Hybrid Ensemble Deep Learning for Deterministic and Probabilistic Low-Voltage Load Forecasting

Abstract

Accurate and reliable low-voltage load forecasting is critical to optimal operation and control of distribution network and smart grid. However, compared to traditional regional load forecasting at high-voltage level, it faces tough challenges due to the inherent high uncertainty of the low-capacity load and distributed renewable energy integrated in the demand side. This paper proposes a novel hybrid ensemble deep learning (HEDL) approach for deterministic and probabilistic low-voltage load forecasting. The deep belief network (DBN) is applied to low-voltage load point prediction with the strong ability of approximating nonlinear mapping.
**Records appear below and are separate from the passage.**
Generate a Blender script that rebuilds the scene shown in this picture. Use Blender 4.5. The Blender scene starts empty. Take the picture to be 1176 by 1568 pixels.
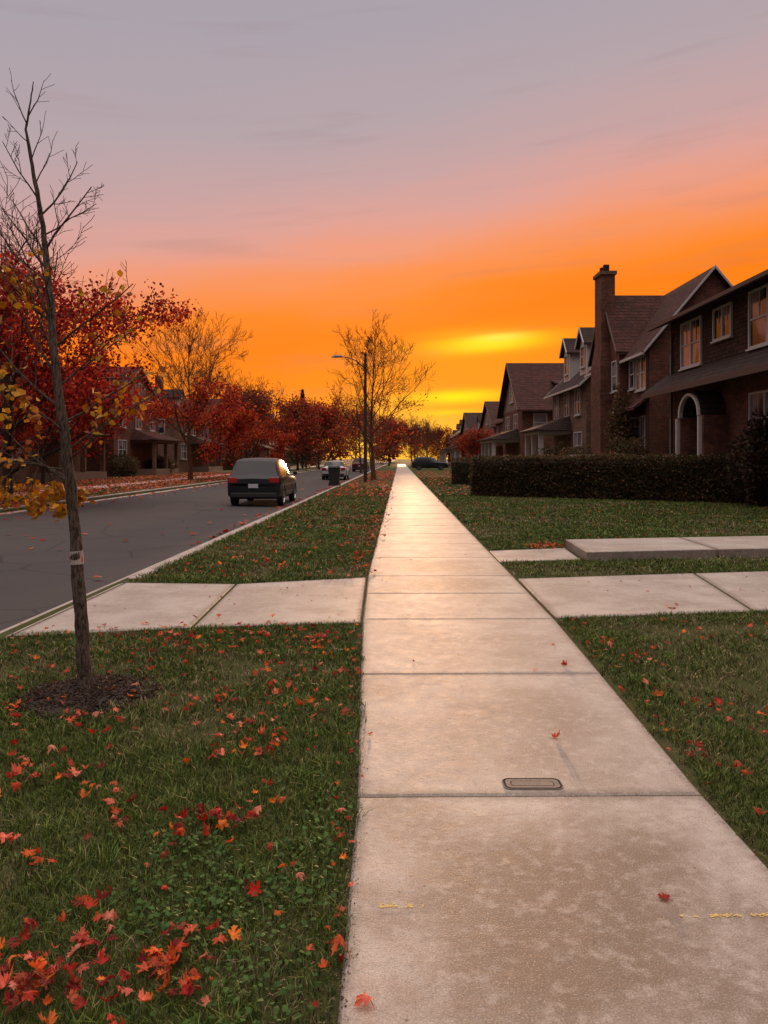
import bpy, math, random
import numpy as np
from mathutils import Vector, Matrix
R = np.random.default_rng(7)
random.seed(7)
S = bpy.context.scene
S.view_settings.view_transform='Standard'
S.view_settings.look='None'
S.view_settings.exposure=0

def lin(c):
    o=[]
    for v in c:
        v=v/255.0
        o.append(v/12.92 if v<=0.04045 else ((v+0.055)/1.055)**2.4)
    return o
# ------------------------------------------------------------ helpers
def link(o): S.collection.objects.link(o); return o
def empty(name,loc=(0,0,0)):
    e=bpy.data.objects.new(name,None); e.location=loc; e.empty_display_size=0.3
    return link(e)
def mesh_np(name,v,f,mats=(),col=None,midx=None,smooth=False,parent=None):
    v=np.asarray(v,dtype=np.float32).reshape(-1,3); f=np.asarray(f,dtype=np.int32)
    me=bpy.data.meshes.new(name)
    m,k=f.shape
    me.vertices.add(len(v)); me.vertices.foreach_set("co",v.ravel())
    me.loops.add(m*k); me.loops.foreach_set("vertex_index",f.ravel())
    me.polygons.add(m); me.polygons.foreach_set("loop_start",np.arange(0,m*k,k,dtype=np.int32))
    me.update(calc_edges=True)
    for mt in mats: me.materials.append(mt)
    if midx is not None: me.polygons.foreach_set("material_index",np.asarray(midx,dtype=np.int32))
    me.polygons.foreach_set("use_smooth",np.full(m,smooth))
    if col is not None:
        a=me.color_attributes.new("Col",'FLOAT_COLOR','POINT')
        c=np.ones((len(v),4),dtype=np.float32); c[:,:col.shape[1]]=col
        a.data.foreach_set("color",c.ravel())
    o=bpy.data.objects.new(name,me)
    if parent: o.parent=parent
    return link(o)
def mesh_py(name,v,f,mats,midx=None,smooth=False,parent=None):
    me=bpy.data.meshes.new(name); me.from_pydata([tuple(p) for p in v],[],f)
    for mt in mats: me.materials.append(mt)
    if midx is not None:
        for p,i in zip(me.polygons,midx): p.material_index=i
    for p in me.polygons: p.use_smooth=smooth
    me.update()
    o=bpy.data.objects.new(name,me)
    if parent: o.parent=parent
    return link(o)
def vnoise(x,y,scale,seed=0):
    rr=np.random.default_rng(seed); g=rr.random((64,64))
    x=np.asarray(x)*scale; y=np.asarray(y)*scale
    xi=np.floor(x).astype(int); yi=np.floor(y).astype(int); fx=x-xi; fy=y-yi
    fx=fx*fx*(3-2*fx); fy=fy*fy*(3-2*fy)
    G=lambda a,b: g[a%64,b%64]
    return (G(xi,yi)*(1-fx)+G(xi+1,yi)*fx)*(1-fy)+(G(xi,yi+1)*(1-fx)+G(xi+1,yi+1)*fx)*fy

# ------------------------------------------------------------ materials
class NT:
    def __init__(s,nt): s.nt=nt
    def n(s,t,**kw):
        nd=s.nt.nodes.new(t)
        for k,v in kw.items():
            if k.startswith('i_'):
                key=k[2:]; key=int(key) if key.isdigit() else key
                s.set(nd.inputs[key],v)
            else: setattr(nd,k,v)
        return nd
    def set(s,inp,v):
        if isinstance(v,bpy.types.NodeSocket): s.nt.links.new(v,inp)
        else: inp.default_value=v
    def m(s,op,a,b=None,c=None,clamp=False):
        nd=s.nt.nodes.new('ShaderNodeMath'); nd.operation=op; nd.use_clamp=clamp
        s.set(nd.inputs[0],a)
        if b is not None: s.set(nd.inputs[1],b)
        if c is not None: s.set(nd.inputs[2],c)
        return nd.outputs[0]
    def mix(s,f,a,b,bt='MIX'):
        nd=s.nt.nodes.new('ShaderNodeMix'); nd.data_type='RGBA'; nd.blend_type=bt
        s.set(nd.inputs[0],f); s.set(nd.inputs[6],a); s.set(nd.inputs[7],b)
        return nd.outputs[2]
    def sm(s,v,a,b):
        nd=s.nt.nodes.new('ShaderNodeMapRange'); nd.interpolation_type='SMOOTHSTEP'
        s.set(nd.inputs[0],v); nd.inputs[1].default_value=a; nd.inputs[2].default_value=b
        return nd.outputs[0]
    def noise(s,vec,scale,detail=4,rough=.55):
        nd=s.n('ShaderNodeTexNoise',i_Scale=scale,i_Detail=detail,i_Roughness=rough)
        if vec is not None: s.set(nd.inputs['Vector'],vec)
        return nd.outputs[0]
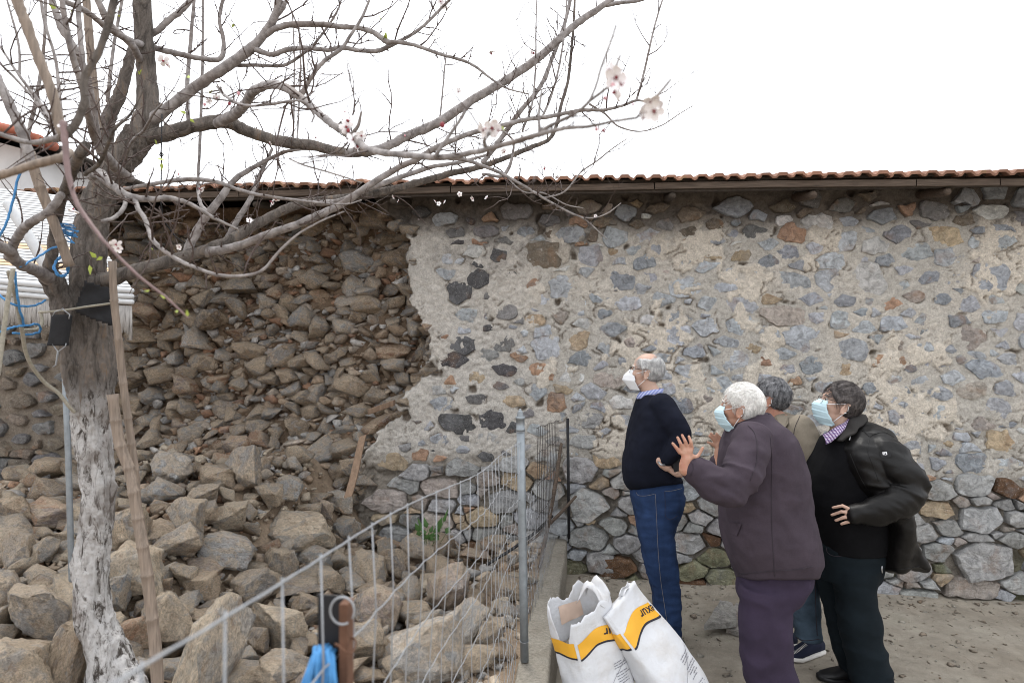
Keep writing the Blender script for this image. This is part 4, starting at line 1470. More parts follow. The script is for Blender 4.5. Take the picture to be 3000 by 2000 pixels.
M_PLAST = simple('white_render', (0.62, 0.62, 0.62), 0.9, 0.12, 3, 0.2)
c0 = PF(-150, 262, 7.2); c1 = PF(92, 322, 7.2)              # sloping tiled edge of the gable
house = empty('white_house', (c1.x - 1.5, c1.y + 1.5, 0))
tag(house, 'white rendered neighbour house with a red tiled roof corner at the upper left', 'house')
L_, Rr_ = c0 + (c0 - c1) * 2, c1 - RIGHT * .30
q = MB(); V = []
for dy in (0, 3.0):
    for p in (Vector((L_.x, L_.y, 0)), Vector((Rr_.x, Rr_.y, 0)), Rr_ - UP * .05, L_ - UP * .05): V.append(p + FWD * (dy + .12))
q.add(V, [[0, 1, 2, 3], [7, 6, 5, 4], [1, 5, 6, 2], [0, 3, 7, 4], [2, 6, 7, 3], [0, 4, 5, 1]])
wpart(q.obj('house_wall', M_PLAST, None, False), house)
q = MB(); V = []
for dy in (0, 3.2):
    for p, dz in ((L_, 0), (c1, 0), (c1, .03), (L_, .03)): V.append(p + FWD * dy + UP * dz)
q.add(V, [[0, 1, 2, 3], [7, 6, 5, 4], [0, 4, 5, 1], [1, 5, 6, 2], [2, 6, 7, 3], [3, 7, 4, 0]])
ro = wpart(q.obj('house_roof', M_DARKWOOD, None, False), house)
tl = MB().loft([((0, 0.42 * t, 0.0), (0.10 - .012 * t, 0, 0), (0, 0, 0.055)) for t in (0, .34, .67, 1)], 16, 2).mesh('house_tile')
tl.materials.append(M_TILE)
qd = (c1 - L_).normalized()
for row in range(3):
    for k in range(26):
        p = c1 + (L_ - c1).normalized() * (k * .34 + rng.uniform(-.01, .01)) + FWD * (row * .2 - .20) + UP * .0
        o = link('house_tile', tl, None, None, np.array((0.36, 0.12, 0.075)) * rng.uniform(.75, 1.2), p, (-qd).to_track_quat('Y', 'Z').to_euler(), (1, .95, 1))
        o.parent = ro

# green weed at the foot of the wall
M_LEAF = simple('weed_leaf', (0.055, 0.115, 0.03), 0.6, 0.3, 15, 0.1)
wd = PF(990, 1250, 4.75)
weed = empty('weed', wd)
tag(weed, 'small green weed growing at the foot of the wall behind the fence', 'plant')
for k in range(26):
    a = rng.uniform(0, 6.28); L = rng.uniform(.06, .16); r = rng.uniform(0.02, 0.05)
    base = Vector((rng.uniform(-.06, .06), rng.uniform(-.03, .03), 0)); tip = base + Vector((math.cos(a) * L * .6, math.sin(a) * L * .4, L * rng.uniform(.6, 1.7)))
    q = MB(); d = (tip - base).normalized(); s = d.cross(Vector((0, 1, .3))).normalized()
    q.tube([base, base.lerp(tip, .7)], .0015, 4)
    m = base.lerp(tip, .62)
    q.add([m, m + s * r * .5 + d * r * .5, tip + d * .01, m - s * r * .5 + d * r * .5, m + d * r * .6 + Vector((0, -.006, .004))], [[0, 1, 4], [1, 2, 4], [2, 3, 4], [3, 0, 4]])
    o = q.obj('leaf', M_LEAF, weed)
# ================================================================== APRICOT TREE
def bark_mat(white):
    q = NM('whitewashed_bark' if white else 'apricot_bark', 0.9, 0.2)
    q.co(shift=False)
    n1 = q.noise(24, 9, 0.75, 1.0, stretch=(1, 1, 0.25)); n2 = q.noise(60, 5, 0.7); n3 = q.noise(5, 4, 0.6)
    c = q.mix(q.ramp(n1, 0.36, 0.62), (0.065, 0.056, 0.050), (0.235, 0.205, 0.182))
    c = q.mix(q.ramp(n1, 0.56, 0.68, 0, 0.75), c, (0.215, 0.135, 0.075))
    c = q.mix(q.ramp(n2, 0.64, 0.72, 0, 0.6), c, (0.26, 0.235, 0.20))
    if white:
        tc = q.n('TexCoord'); sp = q.n('SeparateXYZ'); q.t.links.new(tc.outputs['Object'], sp.inputs[0])
        lime = q.math('ADD', sp.outputs[2], q.math('MULTIPLY', q.math('SUBTRACT', n1, 0.5), 0.9))
        lime = q.ramp(lime, 1.66, 1.48)
        cr = q.ramp(n1, 0.41, 0.50)
        w = q.math('MULTIPLY', lime, q.math('MULTIPLY', cr, q.ramp(n2, 0.28, 0.5, 0.55, 1)))
        c = q.mix(w, c, (0.60, 0.585, 0.575))
        gr = q.math('MULTIPLY', lime, q.ramp(n3, 0.52, 0.62, 0, .6))
        c = q.mix(gr, c, (0.17, 0.14, 0.12))
    q.base(c)
    q.bump(q.math('ADD', n1, q.math('MULTIPLY', n2, .3)), 0.9, 0.03)
    return q.m


def twig_mat():
    q = NM('branch_bark', 0.75, 0.3)
    q.co(shift=False)
    n1 = q.noise(30, 6, 0.65); n2 = q.noise(140, 3, 0.6); n3 = q.noise(6, 3)
    c = q.mix(q.ramp(n1, 0.35, 0.65), (0.13, 0.115, 0.11), (0.33, 0.305, 0.295))
    c = q.mix(q.ramp(n3, 0.5, 0.7, 0, .6), c, (0.11, 0.075, 0.055))
    c = q.mix(q.ramp(n2, 0.66, 0.74, 0, 0.7), c, (0.36, 0.33, 0.30))
    q.base(c); q.bump(n1, 0.5, 0.006)
    return q.m


M_TRUNK = bark_mat(True); M_BARK = bark_mat(False); M_BRANCH = twig_mat()
M_TWIG = simple('twig_bark', (0.085, 0.062, 0.055), 0.7, 0.35, 60, 0.1)
tree = empty('apricot_tree', PF(262, 1568, 3.0))
tag(tree, 'old bare apricot tree in early blossom with a whitewashed trunk', 'tree')
TI = Matrix.Translation(-tree.location)


def tpart(o):
    o.parent = tree; o.matrix_parent_inverse = TI; return o


TZ = 3.0
# trunk: (F x, F y, depth, radius in F px)
trunk_rows = [(268, 1680, TZ, 86), (266, 1610, TZ, 72), (256, 1550, TZ, 60), (254, 1509, TZ, 51), (232, 1455, TZ, 46), (212, 1404, TZ, 45), (206, 1330, TZ, 44), (213, 1264, TZ, 43),
              (222, 1190, TZ, 40), (228, 1124, TZ, 39), (221, 1070, TZ, 43), (215, 1019, TZ, 46), (211, 960, TZ, 48), (218, 900, TZ, 47), (221, 855, TZ, 47), (217, 785, TZ, 46),
              (208, 720, TZ, 46), (201, 660, TZ, 44), (200, 610, TZ, 44), (206, 540, TZ, 40), (222, 470, TZ, 37), (243, 420, TZ, 36), (272, 378, TZ, 37), (302, 340, TZ, 38), (325, 305, TZ, 38)]
rows = spline([(a, b, c, d) for a, b, c, d in trunk_rows], 5)
q = MB()
ptsT = [PF(r[0], r[1], r[2]) for r in rows]; radT = [.88 * r[3] * K * r[2] / FPX for r in rows]
q.tube(ptsT, radT, 40)
# root flare and second stem joining below the wrap
q.cap_tube([PF(330, 1660, 2.95), PF(300, 1580, 2.96), PF(262, 1500, 2.99)], [.09, .07, .055], 16)
q.cap_tube([PF(205, 1660, 2.9), PF(225, 1590, 2.95), PF(240, 1530, 2.98)], [.06, .06, .05], 16)
q.cap_tube([PF(205, 1000, 2.97), PF(182, 900, 2.95), PF(160, 790, 2.93), PF(142, 706, 2.9), PF(124, 650, 2.86), PF(112, 628, 2.84)], [.035, .046, .048, .048, .046, .044], 18)


def trunk_disp(co, no):
    s = np.stack([co[:, 0] * 26, co[:, 1] * 26, co[:, 2] * 5.5], 1)
    ridg = np.abs(fbm(s, 201, 4)) * -1.0
    n = ridg * 0.034 + 0.003 + fbm(co * 60, 202, 3) * 0.005 + fbm(co * 7, 203, 2) * 0.007
    return co + no * n[:, None]


me = q.remesh('trunk', 0.006, 3, 0.5, trunk_disp)
tpart(link('trunk', me, M_TRUNK))

BR = []                                            # every branch centre line, for twigs


def branch(rows, name='branch', mat=None, tw=1.0, wob=1.0, nspan=6, root_r=None):
    rr = spline([np.array(r, dtype=float) for r in rows], nspan)
    pts, rad = [], []
    for i, r in enumerate(rr):
        w = max(r[3], 0.8) * .83
        pts.append(PF(r[0] + rng.uniform(-1, 1) * wob * min(1.2, w * .12), r[1] + rng.uniform(-1, 1) * wob * min(1.2, w * .12), r[2]))
        rad.append(w * K * r[2] / FPX * rng.uniform(0.93, 1.08))
    q = MB()
    q.cap_tube(pts, rad, 12 if max(rad) > .008 else 8)
    tpart(q.obj(name, mat or (M_BARK if max(rad) > 0.034 else M_BRANCH)))
    BR.append((pts, rad, tw))
    return pts


# upright leader and big limbs
branch([(318, 320, 3.0, 34), (335, 280, 3.0, 33), (340, 240, 3.0, 29), (337, 175, 3.0, 26), (331, 88, 2.98, 24), (326, 0, 2.95, 24), (320, -70, 2.93, 22)], tw=.3)
branch([(335, 285, 3.0, 20), (378, 255, 2.97, 16), (455, 196, 2.95, 15), (525, 150, 2.92, 14), (588, 101, 2.9, 13), (630, 42, 2.88, 11), (640, 0, 2.86, 10.5), (645, -30, 2.85, 10)])
branch([(630, 40, 2.88, 8), (648, 20, 2.87, 7), (653, 8, 2.87, 7)], tw=0)
branch([(588, 101, 2.9, 9), (630, 67, 2.88, 8.5), (682, 56, 2.86, 8), (745, 57, 2.86, 7.5), (784, 62, 2.86, 7), (821, 64, 2.86, 7), (857, 75, 2.86, 7), (887, 95, 2.86, 8), (905, 97, 2.86, 6),
        (949, 103, 2.86, 5), (989, 117, 2.86, 5), (1019, 127, 2.86, 4.6), (1063, 139, 2.86, 4), (1096, 156, 2.86, 3.6), (1136, 187, 2.86, 3), (1169, 205, 2.86, 2.4), (1213, 216, 2.86, 1.6)])
branch([(590, 115, 2.9, 8), (623, 126, 2.9, 7), (655, 116, 2.9, 7), (700, 110, 2.9, 6.4), (752, 115, 2.9, 6), (784, 110, 2.9, 6), (832, 117, 2.9, 6), (868, 117, 2.9, 6), (894, 106, 2.9, 6), (931, 88, 2.9, 5), (960, 70, 2.9, 4.4), (982, 51, 2.9, 4), (1011, 22, 2.9, 3.6), (1037, -5, 2.9, 3)])
branch([(325, 315, 3.0, 26), (378, 308, 3.0, 21), (455, 287, 3.0, 19), (518, 280, 3.0, 18), (560, 298, 3.02, 16.5), (630, 322, 3.05, 15.5), (717, 334, 3.08, 14.5), (784, 349, 3.1, 13.5), (840, 350, 3.12, 13)])
branch([(800, 352, 3.1, 13), (876, 341, 3.15, 13), (940, 310, 3.18, 12.5), (1004, 282, 3.2, 12.5), (1096, 224, 3.22, 12), (1151, 191, 3.24, 11.5), (1224, 143, 3.26, 11), (1290, 84, 3.28, 10), (1334, 48, 3.3, 9.5), (1378, 18, 3.3, 9), (1430, -20, 3.3, 8)])
branch([(1395, 12, 3.3, 6), (1430, 6, 3.3, 5), (1462, 3, 3.3, 4), (1500, -6, 3.3, 3)])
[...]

A series of ensemble learning methods including bagging and boosting variants are introduced to improve the regression ability of DBN. In addition, the differencing transformation technique is utilized to ensure the stationarity of load time series for the application bagging and boosting methods. On the basis of the integrated thought of ensemble learning, a new hybrid ensemble algorithm is developed via integrating multiple separate ensemble methods. Considering the diversity in various ensemble algorithms, an effective K nearest neighbor classification method is utilized to adaptively determine the weights of sub-models. Furthermore, HEDL based probabilistic forecasting is proposed by taking advantage of the inherent resample idea in bagging and boosting. The effectiveness of the HEDL method for both deterministic and probabilistic forecasting has been systematically verified based on realistic load data from East China and Australia, indicating its promising prospective for practical applications in distribution networks.